— START RECORDED DATA —

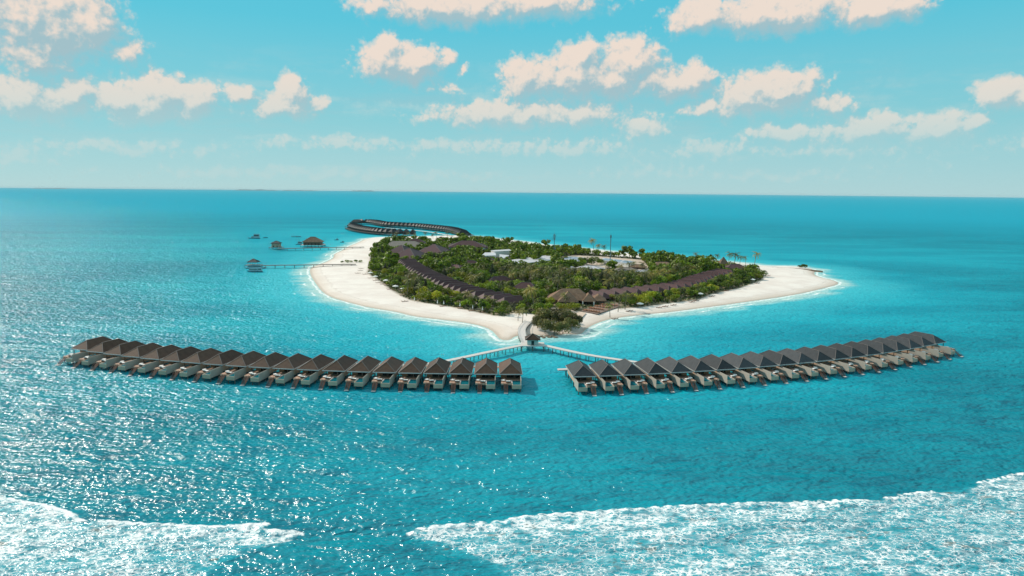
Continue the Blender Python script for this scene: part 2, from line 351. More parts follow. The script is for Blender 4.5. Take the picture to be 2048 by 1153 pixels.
for L in CR:
    for (ax, ay), (bx, by) in zip(L[:-1], L[1:]):
        ddx, ddy = bx-ax, by-ay; tt = np.clip(((SX[q]-ax)*ddx+(SY[q]-ay)*ddy)/(ddx*ddx+ddy*ddy), 0, 1)
        cr[q] = np.minimum(cr[q], np.hypot(SX[q]-ax-tt*ddx, SY[q]-ay-tt*ddy))
SZ = np.zeros(SX.shape)
side = np.where(fo > 0, 1, -1)*cr
SZ[q] = (.55*np.exp(-(np.where(side > 0, side/2.6, side/1.2)[q])**2))*np.clip(1.1+.3*np.sin(SX[q]*.31)+.45*np.sin(SX[q]*1.7+1), .3, 2)
swell = np.zeros(SX.shape)
for lam, ang, am in ((26, 8, .16), (17, -12, .12), (11, 20, .08), (8, -28, .05)):
    k = 2*math.pi/lam; swell += am*np.sin(k*(SX*math.sin(R(ang))+SY*math.cos(R(ang)))+1.7*np.sin(SX*.021*lam/20+ang)+lam)
SZ += np.where((RR < 900), swell*np.clip((900-RR)/500, 0, 1)*np.clip(-sh/60, 0, 1), 0)
na, nr = len(a1), len(r1); idx = np.arange(na*nr).reshape(nr, na)
nxt = np.roll(idx, -1, 1)
F = np.stack([idx[:-1], nxt[:-1], nxt[1:], idx[1:]], -1).reshape(-1, 4)[:, ::-1]
Vv = np.stack([SX.ravel(), SY.ravel(), SZ.ravel()], 1)
Vv = np.vstack([Vv, [[0, 0, 0]]]); cap = np.stack([np.full(na, len(Vv)-1), idx[0], nxt[0], nxt[0]], -1)
m, t, b = mat('sea_water'); p = geo(t); sh_a = t.attr('shore'); fo_a = t.attr('foam'); cr_a = t.attr('crest')
sx = t.n.new('ShaderNodeSeparateXYZ'); t.set(sx.inputs[0], p)
def mapped(scale, rot=0.):
    n = t.n.new('ShaderNodeMapping'); t.set(n.inputs[0], p); n.inputs[3].default_value = scale; n.inputs[2].default_value = (0, 0, R(rot)); return n.outputs[0]
w1 = t.noise(mapped((.075, .13, .1), 14), 1., 3, .6, .4); w2 = t.noise(mapped((.42, .56, .3), -14), 1., 1.6, .5, .15); w3 = t.noise(mapped((1.5, 1.7, 1.), 14), 1., 1, .5, .1)
big = t.noise(mapped((.004, .010, .01)), 1., 4, .55); med = t.noise(mapped((.02, .05, .02), 6), 1., 4, .6)
# colour of the water over deep, reef and sand bottoms
deep = t.mix(t.step(big, .35, .65), (.000, .205, .265), (.000, .265, .335))
deep = t.mix(t.m('MULTIPLY', t.step(med, .50, .70), .35), deep, (.0, .14, .20))
mot = t.noise(mapped((.055, .12, .05), -5), 1., 4, .7)
deep = t.mix(t.m('MULTIPLY', t.step(mot, .46, .66), .7), deep, (.0, .12, .18))
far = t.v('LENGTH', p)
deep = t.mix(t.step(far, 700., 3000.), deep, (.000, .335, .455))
lag = t.mix(t.step(big, .4, .62), (.002, .32, .415), (.006, .38, .47))
lagm = t.m('ADD', sh_a, t.m('MULTIPLY', t.m('SUBTRACT', big, .5), 260.))
cc = t.mix(t.m('MAXIMUM', t.step(lagm, -230., -30.), t.m('MULTIPLY', t.step(sx.outputs[1], 560., 900.), t.step(lagm, -750., -150., 0., .85))), deep, lag)
nd = t.m('ADD', sh_a, t.m('MULTIPLY', t.m('SUBTRACT', t.noise(mapped((.03, .05, .03)), 1., 3, .6), .5), 34.))
cc = t.mix(t.m('MULTIPLY', t.step(nd, -80., -8.), .62), cc, (.07, .54, .60))
cc = t.mix(t.step(nd, -22., -2.), cc, (.46, .66, .62))
# breaking foam
foam_n = t.noise(mapped((.16, .22, .2)), 1., 4, .6)
fd = t.m('ADD', fo_a, t.m('MULTIPLY', t.m('SUBTRACT', foam_n, .5), 5.))
iscr = t.step(t.m('SUBTRACT', fo_a, t.m('MULTIPLY', cr_a, .82)), -2.5, 0.)
soft = t.m('MAXIMUM', iscr, t.step(t.m('ADD', fd, t.m('MULTIPLY', t.m('SUBTRACT', foam_n, .5), 14.)), 0., 13.))
inside = t.step(fd, -.3, 1.)
warp = t.v('ADD', mapped((.6, .75, .5), 12), t.v('SCALE', t.v('SUBTRACT', t.noise(mapped((.5, .7, .4)), 1., 3, .6, col=True), (.5, .5, .5)), 1.6))
vo = t.n.new('ShaderNodeTexVoronoi'); vo.feature = 'DISTANCE_TO_EDGE'; vo.inputs['Scale'].default_value = .95; t.set(vo.inputs['Vector'], warp)
vo2 = t.n.new('ShaderNodeTexVoronoi'); vo2.feature = 'DISTANCE_TO_EDGE'; vo2.inputs['Scale'].default_value = 2.3; t.set(vo2.inputs['Vector'], warp)
lace = t.m('MINIMUM', vo.outputs[0], t.m('MULTIPLY', vo2.outputs[0], 2.6))
dens = t.noise(mapped((.03, .06, .04), 5), 1., 4, .65)
thr = t.m('MULTIPLY', t.m('MULTIPLY_ADD', t.step(dens, .42, .64), .115, .012), soft)
thr = t.m('MULTIPLY', thr, t.step(sx.outputs[0], 40., 110., .95, .5))
thr = t.m('ADD', thr, t.step(fd, 7., 0., 0., .12)); thr = t.m('MULTIPLY', thr, t.step(fd, 0., 3., .5, 1.))
lacem = t.m('SUBTRACT', 1., t.step(lace, t.m('MULTIPLY', thr, .55), t.m('ADD', thr, .06)))
fine = t.noise(mapped((2.2, 3.4, 2.)), 1., 3, .7)
lacem = t.m('MULTIPLY', lacem, t.step(fine, .15, .5, .55, 1.))
crw = t.m('ADD', cr_a, t.m('MULTIPLY', t.m('SUBTRACT', t.noise(mapped((.5, .5, .5)), 1., 3, .7), .5), 3.4))
crest = t.step(crw, 1.2, .2)
veil = t.m('MULTIPLY', t.m('MULTIPLY', t.step(t.noise(mapped((.16, .34, .2), -20), 1., 6, .72), .46, .74), .42), soft)
lacem = t.m('MULTIPLY', lacem, t.step(t.noise(mapped((.17, .34, .2), 9), 1., 5, .65), .38, .56, .06, 1.))
foam = t.m('MAXIMUM', t.m('MULTIPLY', t.m('MULTIPLY', inside, t.m('MAXIMUM', lacem, veil)), t.step(soft, .0, .25)), crest)
# wash along the beach
wn = t.m('ADD', sh_a, t.m('MULTIPLY', t.m('SUBTRACT', t.noise(mapped((.06, .06, .06)), 1., 4, .6), .5), 9.))
wash = t.m('MAXIMUM', t.step(t.m('ABSOLUTE', t.m('ADD', wn, 2.2)), 1.5, .4), t.m('MULTIPLY', t.step(t.m('ABSOLUTE', t.m('ADD', wn, 9.)), 1.4, .3), t.step(t.noise(mapped((.03, .03, .03)), 1., 2, .5), .5, .6)))
wash = t.m('MULTIPLY', wash, t.step(t.noise(mapped((.5, .5, .5)), 1., 3, .7), .3, .55))
foam = t.m('MAXIMUM', foam, t.m('MULTIPLY', wash, .85))
under = t.mix(t.m('MULTIPLY', inside, .35), cc, (.03, .42, .5))
under = t.mix(t.m('MULTIPLY', t.m('MULTIPLY', inside, t.step(t.noise(mapped((.09, .14, .05)), 1., 4, .65), .60, .68)), .75), under, (.13, .105, .07))
t.n.remove(b)
b1 = bump(t, w1, 1., 2.4); b2 = bump(t, w2, 1., 1.0, b1); b3 = bump(t, w3, 1., .30, b2)
bf = bump(t, fine, .6, .12, b1)
df = t.n.new('ShaderNodeBsdfDiffuse'); t.set(df.inputs[0], under); t.set(df.inputs['Normal'], bump(t, w2, 1., 1.1, bump(t, w1, 1., 2.2)))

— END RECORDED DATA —

[REQUIREMENTS] Scan the listing above and copy all lines containing the word "deep".

[SOLVED PROBLEM]
# colour of the water over deep, reef and sand bottoms
deep = t.mix(t.step(big, .35, .65), (.000, .205, .265), (.000, .265, .335))
deep = t.mix(t.m('MULTIPLY', t.step(med, .50, .70), .35), deep, (.0, .14, .20))
deep = t.mix(t.m('MULTIPLY', t.step(mot, .46, .66), .7), deep, (.0, .12, .18))
deep = t.mix(t.step(far, 700., 3000.), deep, (.000, .335, .455))
cc = t.mix(t.m('MAXIMUM', t.step(lagm, -230., -30.), t.m('MULTIPLY', t.step(sx.outputs[1], 560., 900.), t.step(lagm, -750., -150., 0., .85))), deep, lag)